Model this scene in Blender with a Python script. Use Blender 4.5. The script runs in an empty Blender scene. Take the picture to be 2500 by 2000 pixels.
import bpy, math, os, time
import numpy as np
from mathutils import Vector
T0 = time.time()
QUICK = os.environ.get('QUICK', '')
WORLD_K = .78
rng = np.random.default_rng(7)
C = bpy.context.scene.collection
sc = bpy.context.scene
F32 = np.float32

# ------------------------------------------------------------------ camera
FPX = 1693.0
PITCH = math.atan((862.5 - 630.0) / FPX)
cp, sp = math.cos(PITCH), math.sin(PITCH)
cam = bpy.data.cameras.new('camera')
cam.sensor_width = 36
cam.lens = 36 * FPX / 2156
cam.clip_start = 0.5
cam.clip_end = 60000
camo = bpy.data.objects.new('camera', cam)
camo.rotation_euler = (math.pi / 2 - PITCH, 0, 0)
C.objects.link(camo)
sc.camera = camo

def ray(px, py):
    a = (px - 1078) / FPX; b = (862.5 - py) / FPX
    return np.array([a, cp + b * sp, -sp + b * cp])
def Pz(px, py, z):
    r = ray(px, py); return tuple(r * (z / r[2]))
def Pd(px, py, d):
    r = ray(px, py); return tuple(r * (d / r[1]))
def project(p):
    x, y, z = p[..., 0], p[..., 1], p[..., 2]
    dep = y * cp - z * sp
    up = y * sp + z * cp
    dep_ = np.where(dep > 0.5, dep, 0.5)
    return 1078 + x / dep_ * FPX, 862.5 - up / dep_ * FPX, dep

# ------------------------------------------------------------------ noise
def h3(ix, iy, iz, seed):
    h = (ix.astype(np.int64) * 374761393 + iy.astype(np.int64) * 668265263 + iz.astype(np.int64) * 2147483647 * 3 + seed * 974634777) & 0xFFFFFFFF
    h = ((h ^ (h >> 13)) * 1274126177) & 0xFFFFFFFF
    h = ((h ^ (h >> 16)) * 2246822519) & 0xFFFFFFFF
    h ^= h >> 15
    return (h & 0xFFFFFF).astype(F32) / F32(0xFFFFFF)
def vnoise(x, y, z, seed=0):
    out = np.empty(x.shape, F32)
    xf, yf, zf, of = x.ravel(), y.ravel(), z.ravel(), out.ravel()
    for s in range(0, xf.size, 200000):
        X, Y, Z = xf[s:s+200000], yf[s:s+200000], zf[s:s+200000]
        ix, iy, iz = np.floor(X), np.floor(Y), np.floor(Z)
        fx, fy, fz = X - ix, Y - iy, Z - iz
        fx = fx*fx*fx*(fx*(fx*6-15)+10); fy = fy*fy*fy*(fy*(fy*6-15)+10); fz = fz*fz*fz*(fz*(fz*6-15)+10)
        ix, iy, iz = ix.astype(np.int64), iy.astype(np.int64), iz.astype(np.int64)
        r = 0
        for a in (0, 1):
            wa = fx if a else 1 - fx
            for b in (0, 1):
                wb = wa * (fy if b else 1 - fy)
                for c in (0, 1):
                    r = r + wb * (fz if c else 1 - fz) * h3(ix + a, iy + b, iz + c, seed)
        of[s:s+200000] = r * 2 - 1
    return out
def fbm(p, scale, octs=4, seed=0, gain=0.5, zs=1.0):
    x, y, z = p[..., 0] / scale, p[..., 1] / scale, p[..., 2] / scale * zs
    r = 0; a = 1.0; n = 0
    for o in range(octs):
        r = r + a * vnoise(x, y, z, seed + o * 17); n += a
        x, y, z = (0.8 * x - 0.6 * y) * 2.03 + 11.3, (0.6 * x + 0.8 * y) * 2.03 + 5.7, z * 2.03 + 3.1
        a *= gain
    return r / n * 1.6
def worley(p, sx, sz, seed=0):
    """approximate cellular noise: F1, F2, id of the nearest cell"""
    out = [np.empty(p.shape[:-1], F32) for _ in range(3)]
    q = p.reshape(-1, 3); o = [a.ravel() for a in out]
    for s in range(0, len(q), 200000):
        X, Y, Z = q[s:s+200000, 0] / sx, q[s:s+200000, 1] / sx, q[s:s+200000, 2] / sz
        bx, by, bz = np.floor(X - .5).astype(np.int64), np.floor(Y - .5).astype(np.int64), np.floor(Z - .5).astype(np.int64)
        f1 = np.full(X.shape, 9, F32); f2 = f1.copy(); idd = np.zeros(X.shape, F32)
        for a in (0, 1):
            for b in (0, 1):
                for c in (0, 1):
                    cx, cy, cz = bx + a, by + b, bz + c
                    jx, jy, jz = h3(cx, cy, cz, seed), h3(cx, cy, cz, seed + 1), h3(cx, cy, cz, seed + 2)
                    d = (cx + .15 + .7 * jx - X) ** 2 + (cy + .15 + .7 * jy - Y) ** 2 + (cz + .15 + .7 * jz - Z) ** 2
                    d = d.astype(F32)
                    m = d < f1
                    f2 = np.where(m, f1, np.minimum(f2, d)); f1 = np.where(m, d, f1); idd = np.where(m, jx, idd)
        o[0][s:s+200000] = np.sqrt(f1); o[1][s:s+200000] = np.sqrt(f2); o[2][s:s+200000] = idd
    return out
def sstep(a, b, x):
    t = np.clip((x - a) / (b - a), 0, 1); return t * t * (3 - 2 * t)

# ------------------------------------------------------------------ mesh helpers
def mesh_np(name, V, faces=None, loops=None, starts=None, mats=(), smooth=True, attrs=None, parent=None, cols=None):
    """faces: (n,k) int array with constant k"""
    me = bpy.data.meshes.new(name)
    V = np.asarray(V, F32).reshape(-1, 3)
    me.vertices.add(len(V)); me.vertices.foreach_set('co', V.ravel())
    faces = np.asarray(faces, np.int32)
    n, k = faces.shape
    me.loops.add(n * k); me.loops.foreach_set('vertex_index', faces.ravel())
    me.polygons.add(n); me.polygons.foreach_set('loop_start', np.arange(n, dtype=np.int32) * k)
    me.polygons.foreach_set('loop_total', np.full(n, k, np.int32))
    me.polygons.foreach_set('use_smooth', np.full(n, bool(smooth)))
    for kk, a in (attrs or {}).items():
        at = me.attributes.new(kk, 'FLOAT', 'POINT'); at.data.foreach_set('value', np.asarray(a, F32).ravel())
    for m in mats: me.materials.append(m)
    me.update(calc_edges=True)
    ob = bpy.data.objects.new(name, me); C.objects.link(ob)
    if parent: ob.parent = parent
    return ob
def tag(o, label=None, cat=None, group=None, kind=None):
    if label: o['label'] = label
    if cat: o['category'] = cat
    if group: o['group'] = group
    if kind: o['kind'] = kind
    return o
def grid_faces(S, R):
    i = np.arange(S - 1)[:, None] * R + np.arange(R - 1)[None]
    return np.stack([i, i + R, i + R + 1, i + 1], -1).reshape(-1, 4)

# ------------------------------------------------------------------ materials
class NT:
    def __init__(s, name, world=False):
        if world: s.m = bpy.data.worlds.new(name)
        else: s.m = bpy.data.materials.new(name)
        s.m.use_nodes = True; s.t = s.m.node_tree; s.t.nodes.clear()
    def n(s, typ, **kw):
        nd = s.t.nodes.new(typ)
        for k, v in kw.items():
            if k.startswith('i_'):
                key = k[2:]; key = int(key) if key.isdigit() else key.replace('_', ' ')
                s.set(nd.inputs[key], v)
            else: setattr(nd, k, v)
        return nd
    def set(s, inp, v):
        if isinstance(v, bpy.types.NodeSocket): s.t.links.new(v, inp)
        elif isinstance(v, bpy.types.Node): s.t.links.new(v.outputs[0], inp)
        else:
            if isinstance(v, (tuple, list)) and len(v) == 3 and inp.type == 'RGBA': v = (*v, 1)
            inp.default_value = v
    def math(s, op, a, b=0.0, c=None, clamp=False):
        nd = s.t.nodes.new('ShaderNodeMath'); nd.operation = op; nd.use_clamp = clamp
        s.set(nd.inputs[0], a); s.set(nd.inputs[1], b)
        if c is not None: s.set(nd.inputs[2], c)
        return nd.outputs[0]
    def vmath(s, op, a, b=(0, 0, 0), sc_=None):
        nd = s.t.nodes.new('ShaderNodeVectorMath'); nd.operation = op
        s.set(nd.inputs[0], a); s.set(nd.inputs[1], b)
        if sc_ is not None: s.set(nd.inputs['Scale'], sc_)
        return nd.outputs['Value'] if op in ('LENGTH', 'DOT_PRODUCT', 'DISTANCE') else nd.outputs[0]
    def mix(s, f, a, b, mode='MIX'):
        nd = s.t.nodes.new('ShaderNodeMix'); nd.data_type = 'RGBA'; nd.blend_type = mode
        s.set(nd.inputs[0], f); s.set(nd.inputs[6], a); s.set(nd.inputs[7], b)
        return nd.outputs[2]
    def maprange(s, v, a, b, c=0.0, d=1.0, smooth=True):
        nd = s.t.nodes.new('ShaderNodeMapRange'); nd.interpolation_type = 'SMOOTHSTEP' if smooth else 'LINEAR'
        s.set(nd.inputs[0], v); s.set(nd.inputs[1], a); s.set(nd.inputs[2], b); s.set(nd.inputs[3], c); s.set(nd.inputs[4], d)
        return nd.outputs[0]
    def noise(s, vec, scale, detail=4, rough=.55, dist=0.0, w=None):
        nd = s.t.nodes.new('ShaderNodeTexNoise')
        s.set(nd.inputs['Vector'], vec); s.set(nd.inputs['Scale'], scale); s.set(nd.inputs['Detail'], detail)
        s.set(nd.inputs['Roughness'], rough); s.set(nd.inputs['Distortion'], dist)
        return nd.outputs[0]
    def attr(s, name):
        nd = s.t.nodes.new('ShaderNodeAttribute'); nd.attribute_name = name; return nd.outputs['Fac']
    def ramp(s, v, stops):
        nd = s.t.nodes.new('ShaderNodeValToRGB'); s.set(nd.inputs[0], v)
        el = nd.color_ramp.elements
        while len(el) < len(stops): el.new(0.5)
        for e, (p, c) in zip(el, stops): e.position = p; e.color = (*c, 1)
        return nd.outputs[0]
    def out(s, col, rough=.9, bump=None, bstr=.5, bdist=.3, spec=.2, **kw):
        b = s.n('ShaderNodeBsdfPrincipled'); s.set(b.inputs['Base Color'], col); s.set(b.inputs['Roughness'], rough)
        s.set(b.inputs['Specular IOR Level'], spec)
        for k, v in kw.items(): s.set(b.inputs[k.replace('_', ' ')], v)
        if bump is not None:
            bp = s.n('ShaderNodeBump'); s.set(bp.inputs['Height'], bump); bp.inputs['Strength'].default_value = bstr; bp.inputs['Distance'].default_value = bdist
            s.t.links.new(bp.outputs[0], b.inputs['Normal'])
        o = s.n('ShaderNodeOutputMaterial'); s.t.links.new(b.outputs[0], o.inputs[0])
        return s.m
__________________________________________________
■ SET PROBLEM
Repeat, exactly and only, the lines from the beginning of the material through the line that contains "return 1078 +".

■ RESPONSE
Model this scene in Blender with a Python script. Use Blender 4.5. The script runs in an empty Blender scene. Take the picture to be 2500 by 2000 pixels.
import bpy, math, os, time
import numpy as np
from mathutils import Vector
T0 = time.time()
QUICK = os.environ.get('QUICK', '')
WORLD_K = .78
rng = np.random.default_rng(7)
C = bpy.context.scene.collection
sc = bpy.context.scene
F32 = np.float32

# ------------------------------------------------------------------ camera
FPX = 1693.0
PITCH = math.atan((862.5 - 630.0) / FPX)
cp, sp = math.cos(PITCH), math.sin(PITCH)
cam = bpy.data.cameras.new('camera')
cam.sensor_width = 36
cam.lens = 36 * FPX / 2156
cam.clip_start = 0.5
cam.clip_end = 60000
camo = bpy.data.objects.new('camera', cam)
camo.rotation_euler = (math.pi / 2 - PITCH, 0, 0)
C.objects.link(camo)
sc.camera = camo

def ray(px, py):
    a = (px - 1078) / FPX; b = (862.5 - py) / FPX
    return np.array([a, cp + b * sp, -sp + b * cp])
def Pz(px, py, z):
    r = ray(px, py); return tuple(r * (z / r[2]))
def Pd(px, py, d):
    r = ray(px, py); return tuple(r * (d / r[1]))
def project(p):
    x, y, z = p[..., 0], p[..., 1], p[..., 2]
    dep = y * cp - z * sp
    up = y * sp + z * cp
    dep_ = np.where(dep > 0.5, dep, 0.5)
    return 1078 + x / dep_ * FPX, 862.5 - up / dep_ * FPX, dep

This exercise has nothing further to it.